A: One thing we didn't discuss is how ARM will deal with this. In general, the management system makes a first pass at these decisions, and then you have to see what it has done. In reality, only two or three 80 MHz. channels can be deployed in any given venue. The point is, though, to use all the channels. Transmit power will be managed by the system, so this can work quite well.

Q: 11ac is only 5GHz?  so max for 2.4GHz is 11n.

Q: Going from 11n to 11ac for a phone indicated going from 150 to 200 Mbps.  But won't the 11n range for 11ac 200Mbps be less than that of 11n?
A: 802.11ac is 5-GHz. only. We generally suggest that deploying two 20-MHz. .11n channels and one 20-MHz. .11g channel (for legacy devices) at 2.4 makes the best use of this spectrum. Range is unclear, but I expect that the rate-vs.-range of .11ac will be at least as good as .11n in every case (at least in part becasue .11ac can fall back to .11n).

Q: During the webinar, you mentioned about "dense ap deployment" or "minimum distance, maximum throughput."  With this in mind, if I were to deploy more APs(dense AP deployments) to increase capacity and throughput, will this lead to more interference on channels since there are a limited number of non-overlap channels?

A: Not necessarily. While it's true that denser AP deployments will have higher levels of co- and adjacent channel interference with static settings, intelligent solutions like ARM will optimize channel assignments and power level settings per AP to avoid that.

Q: How does Aruba AP deal with this increase in interference if any ?  Is this mean I have to reduce the power transmit(EIRP) or use "channel re-use"  by AP in dense AP deployment?

A: Aruba ARM will do this dynamically

On 802.11ac 80MHz channel width, what would be the channel bonding pairs be?  How many 80MHz channels are there in the 5GHz band?

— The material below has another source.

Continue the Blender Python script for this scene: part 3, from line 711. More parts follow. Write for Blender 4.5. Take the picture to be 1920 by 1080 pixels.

A: In 11ac, the following 80MHz channels are defined (ignoring regulatory restrictions):
-          42: combining channels 36, 40, 44, 48
-          58: combining channels 52, 56, 60, 64
-          102: combining channels 100, 104, 108, 112
-          122: combining channels 116, 120, 124, 128
-          138: combining channels 132, 136, 140, 144 (144 is a new channel introduced in 11ac)
-          155: combining channels 149, 153, 157, 161
Note that in the US (FCC rules), channel 122 is currently not allowed for use and channels 58, 102 and 138 require DFS, leaving 2 VHT80 channels without and 3 with DFS.